Given task
Your task is to retype the lines from the opening of the material through the line that includes "0.0)], 230, 0.22)". Do not copy the pictures.

((

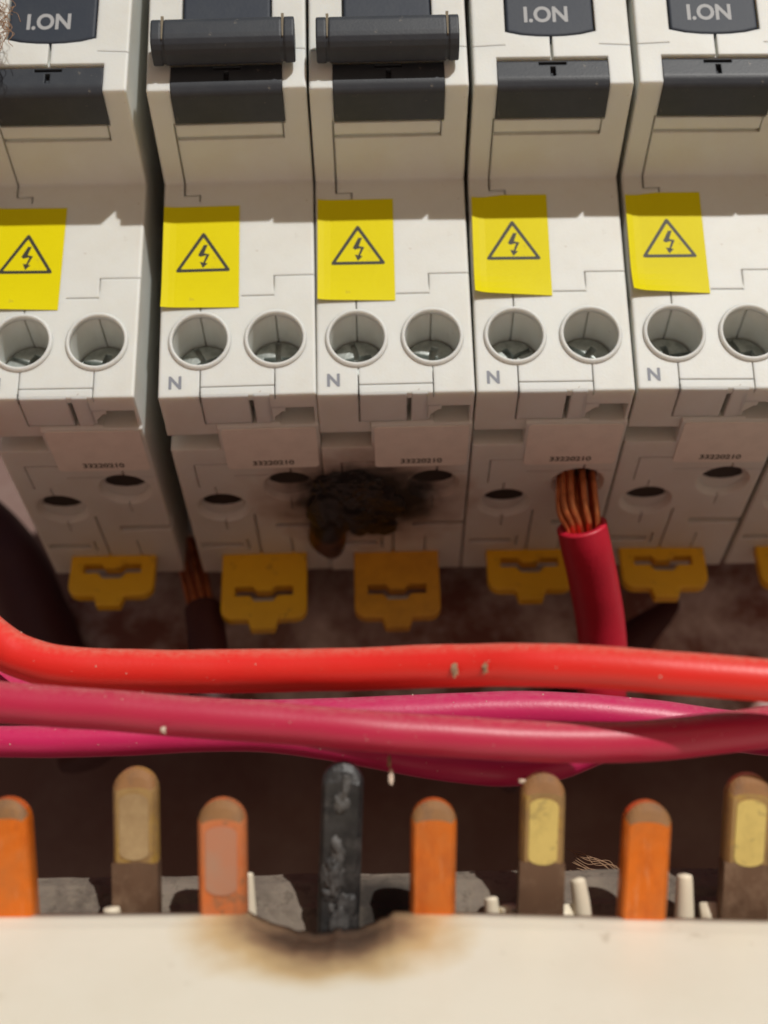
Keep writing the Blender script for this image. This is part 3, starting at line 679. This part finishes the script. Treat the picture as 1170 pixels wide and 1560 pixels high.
# cream housing: a bent shell with a burnt notch in its upper edge
def housing_mesh():
    bm = bmesh.new(); xs = []; x = -150.0  # sides and lower rows run on out of view, added to bounce sunlight upward
    while x <= 150.0: xs.append(x); x += 0.35 if -16 < x < 8 else (1.5 if abs(x) < 45 else 6.0)
    rows = []
    pl = T0 + NR*(-3.6)
    for x in xs:
        top = 1401.0
        px = 585+x*18.2
        top = 1406-6*math.exp(-((px-520)/330)**2)+8*min(1.4, max(0, (px-600)/570)**1.3)
        c0 = on_plane(px, top, pl, NR); d = (px-488)/112.0
        if abs(d) < 1: top += 36*(1-abs(d)**2.2)*(0.9+0.15*noise.noise(Vector((px*0.03, 0, 0))))+6*noise.noise(Vector((px*0.05, 3, 0)))+3*noise.noise(Vector((px*0.15, 7, 0)))
        c = on_plane(px, top, pl, NR)
        col = []
        back = c+Vector((0, 3.2, 2.2))*0+NR*2.2
        col.append(back-Vector((0, 0, 14))); col.append(back)
        for t in (0.0, 0.25):
            col.append(c+NR*(0.9-t*3.6) if t == 0 else c+NR*0.25)
        col.append(c+Vector((0, -0.25, -0.35)))
        for s in (0.6, 1.2, 2, 3, 4.5, 6, 8, 10, 15, 21, 32, 48, 66, 90, 120):
            k = max(0.0, 1-s/9.0)**1.6; e = (c*k+c0*(1-k))+Vector((0, -s*0.83, -s*0.80)); e.z -= 0.12*noise.noise(Vector((x*0.12, s*0.15, 2)))*min(1, s/3); col.append(e)
        col.append(c0+Vector((0, -103, -140)))
        rows.append([bm.verts.new(q-T0) for q in col])
    for P_, Q_ in zip(rows, rows[1:]):
        for k in range(len(P_)-1): bm.faces.new((P_[k], Q_[k], Q_[k+1], P_[k+1]))
    bm.normal_update()
    return to_mesh('housing', bm)
o = finish('housing', housing_mesh(), M['cream'], comb, True); o['label'] = 'cream plastic housing with a scorched notch in its rim'
specks(M['cream'], (0.36, 0.29, 0.19), 260, 0.66, 0.35)
nc = on_plane(497, 1410, T0+NR*(-3.6), NR)
add_stain(M['cream'], nc+Vector((0, -0.4, -0.4)), (13.5, 9.8, 9.8), [(0.0, (0.07, 0.038, 0.022), 1), (0.26, (0.075, 0.04, 0.022), 0.97), (0.42, (0.20, 0.105, 0.045), 0.92), (0.66, (0.50, 0.32, 0.11), 0.78), (1.0, (0.64, 0.50, 0.25), 0.0)], 230, 0.22)

def tab(x0, y0, x1, y1, w0, w1, off, hook=None):
    pl = T0+NR*off; a = on_plane(x0, y0, pl, NR); b = on_plane(x1, y1, pl, NR)
    bm = bmesh.new(); tube(bm, [a-T0, (a+b)/2-T0, b-T0+(a-b)*0.08, b-T0], lambda t: (w0+(w1-w0)*t)*(1.0 if t < 0.93 else 0.7), 14, 5)
    if hook:
        c = on_plane(*hook, pl+NR*0.4, NR); box(bm, c.x-0.9, c.x+0.9, c.y-T0.y-0.5, c.y-T0.y+0.5, c.z-T0.z-1.6, c.z-T0.z+0.5)
    obj('divider_tab', bm, M['tab'], comb, True)
tab(172, 1420, 170, 1383, 0.9, 0.65, 0.4); tab(752, 1420, 748, 1367, 0.75, 0.55, 3.4); tab(893, 1425, 880, 1338, 0.95, 0.55, 2.6, (858, 1388))
tab(1042, 1425, 1043, 1332, 0.95, 0.6, 2.6, (1082, 1385)); tab(1172, 1425, 1172, 1322, 1.0, 0.7, 2.6, None); tab(383, 1420, 377, 1330, 0.6, 0.5, 2.6, None)
tab(778, 1425, 775, 1380, 1.0, 0.8, 3.6)

# dusty duct behind the pins
bm = bmesh.new(); nx = 120; rows = []
for i in range(nx+1):
    x = -75+150*i/nx; col = []
    for y, z in ((40, -51.6), (9.0, -51.7), (5.6, -52.2), (3.6, -53.5), (2.9, -54.6), (2.8, -55.6), (2.3, -56.2), (2.2, -57.5), (2.2, -80), (40, -80)):
        f = 0.35*noise.noise(Vector((x*0.35, y*0.5, z*0.6)))
        col.append(bm.verts.new((x, y+f, z+f*0.8)))
    rows.append(col)
for P_, Q_ in zip(rows, rows[1:]):
    for k in range(len(P_)): bm.faces.new((P_[k], Q_[k], Q_[(k+1) % len(P_)], P_[(k+1) % len(P_)]))
tag(obj('wiring_duct', bm, M['duct']), 'dusty grey wiring duct lying behind the row of pins', 'duct')

# ------------------------------------------------------------------ scraps, fibres and dust
def scrap(px, py, y, size, label, seed, m='fibre'):
    bm = bmesh.new(); bmesh.ops.create_icosphere(bm, subdivisions=3, radius=1); c = at_depth(px, py, y)
    for v in bm.verts:
        f = 1+0.7*noise.fractal(v.co*1.6+Vector((seed, 0, seed)), 0.8, 2.1, 4)
        v.co = Vector((v.co.x*size[0]*f, v.co.y*size[1]*f, v.co.z*size[2]*f))
    o = obj('scrap', bm, M[m], None, False); o.location = c*S; tag(o, label, 'scrap'); return o
scrap(693, 1021, -11.9, (0.28, 0.2, 0.62), 'brown scrap stuck on the red cable, left of the smaller one', 1.0)
scrap(739, 1018, -12.8, (0.24, 0.18, 0.45), 'smaller brown scrap stuck on the red cable', 4.0)
scrap(249, 1112, -10.6, (0.20, 0.2, 0.28), 'tiny white crumb on the crimson cable at the left', 9.0, 'speck')
scrap(593, 1160, -6.9, (0.16, 0.16, 0.5), 'brown shred on the lowest pink cable', 3.0); scrap(596, 1183, -6.6, (0.2, 0.2, 0.7), 'pale shred hanging below the lowest pink cable', 6.0, 'speck')
scrap(795, 1190, -6.2, (0.3, 0.2, 0.2), 'white crumb under the pink cable beside a tall pin', 12.0, 'speck')
bm = bmesh.new()
for k in range(30):
    p = at_depth(random.uniform(-10, 12), random.uniform(-10, 40), -24.6); q = [p]
    for s in range(6): p = p+Vector((random.uniform(-0.6, 0.7), random.uniform(-0.3, 0.3), random.uniform(-1.2, 0.1))); q.append(p)
    tube(bm, q, 0.035, 5, 4)
tag(obj('cobweb_tuft', bm, M['fibre'], None, True), 'tuft of beige cobweb and dust at the upper left corner', 'cobweb')
bm = bmesh.new()
for k in range(14):
    x0, y0 = random.uniform(862, 900), random.uniform(1290, 1330)
    pts = [at_depth(x0+d*random.uniform(0.8, 1.1), y0+d*random.uniform(0.2, 0.6), 15.0) for d in (0, 25, 50, 80, 100)]
    tube(bm, pts, 0.045, 5, 4)
tag(obj('cobweb_strands', bm, M['fibre'], None, True), 'grey brown cobweb strands behind the pins at the right', 'cobweb')

cables = [o for o in C.objects if o.name.startswith('insulated_cable')][:4]
bm = bmesh.new()
for o in cables:
    me = o.data; n = len(me.polygons); got = 0
    while got < 75:
        f = me.polygons[random.randrange(n)]; c = f.center/S; nn = f.normal
        if nn.y > 0.05 or nn.z < -0.75 or abs(c.x) > 42: continue
        vs = [me.vertices[i].co/S for i in f.vertices]; u, v = random.random(), random.random()
        p = vs[0].lerp(vs[1], u).lerp(vs[3].lerp(vs[2], u), v) if len(vs) == 4 else c
        r = 0.028+0.07*random.random()**4
        t = nn.orthogonal().normalized(); b = nn.cross(t); ph = random.uniform(0, 6)
        ring = [bm.verts.new(p+(t*math.cos(ph+a*1.57)+b*math.sin(ph+a*1.57))*r*random.uniform(0.5, 1.5)) for a in range(4)]
        top = bm.verts.new(p+nn*r*random.uniform(0.8, 1.6))
        for k in range(4): bm.faces.new((ring[k], ring[(k+1) % 4], top))
        got += 1
tag(obj('dust_crumbs', bm, M['speck']), 'pale crumbs of dust scattered over the red and pink cables', 'dust', None, 'stuff')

))

Correct response
Keep writing the Blender script for this image. This is part 3, starting at line 679. This part finishes the script. Treat the picture as 1170 pixels wide and 1560 pixels high.
# cream housing: a bent shell with a burnt notch in its upper edge
def housing_mesh():
    bm = bmesh.new(); xs = []; x = -150.0  # sides and lower rows run on out of view, added to bounce sunlight upward
    while x <= 150.0: xs.append(x); x += 0.35 if -16 < x < 8 else (1.5 if abs(x) < 45 else 6.0)
    rows = []
    pl = T0 + NR*(-3.6)
    for x in xs:
        top = 1401.0
        px = 585+x*18.2
        top = 1406-6*math.exp(-((px-520)/330)**2)+8*min(1.4, max(0, (px-600)/570)**1.3)
        c0 = on_plane(px, top, pl, NR); d = (px-488)/112.0
        if abs(d) < 1: top += 36*(1-abs(d)**2.2)*(0.9+0.15*noise.noise(Vector((px*0.03, 0, 0))))+6*noise.noise(Vector((px*0.05, 3, 0)))+3*noise.noise(Vector((px*0.15, 7, 0)))
        c = on_plane(px, top, pl, NR)
        col = []
        back = c+Vector((0, 3.2, 2.2))*0+NR*2.2
        col.append(back-Vector((0, 0, 14))); col.append(back)
        for t in (0.0, 0.25):
            col.append(c+NR*(0.9-t*3.6) if t == 0 else c+NR*0.25)
        col.append(c+Vector((0, -0.25, -0.35)))
        for s in (0.6, 1.2, 2, 3, 4.5, 6, 8, 10, 15, 21, 32, 48, 66, 90, 120):
            k = max(0.0, 1-s/9.0)**1.6; e = (c*k+c0*(1-k))+Vector((0, -s*0.83, -s*0.80)); e.z -= 0.12*noise.noise(Vector((x*0.12, s*0.15, 2)))*min(1, s/3); col.append(e)
        col.append(c0+Vector((0, -103, -140)))
        rows.append([bm.verts.new(q-T0) for q in col])
    for P_, Q_ in zip(rows, rows[1:]):
        for k in range(len(P_)-1): bm.faces.new((P_[k], Q_[k], Q_[k+1], P_[k+1]))
    bm.normal_update()
    return to_mesh('housing', bm)
o = finish('housing', housing_mesh(), M['cream'], comb, True); o['label'] = 'cream plastic housing with a scorched notch in its rim'
specks(M['cream'], (0.36, 0.29, 0.19), 260, 0.66, 0.35)
nc = on_plane(497, 1410, T0+NR*(-3.6), NR)
add_stain(M['cream'], nc+Vector((0, -0.4, -0.4)), (13.5, 9.8, 9.8), [(0.0, (0.07, 0.038, 0.022), 1), (0.26, (0.075, 0.04, 0.022), 0.97), (0.42, (0.20, 0.105, 0.045), 0.92), (0.66, (0.50, 0.32, 0.11), 0.78), (1.0, (0.64, 0.50, 0.25), 0.0)], 230, 0.22)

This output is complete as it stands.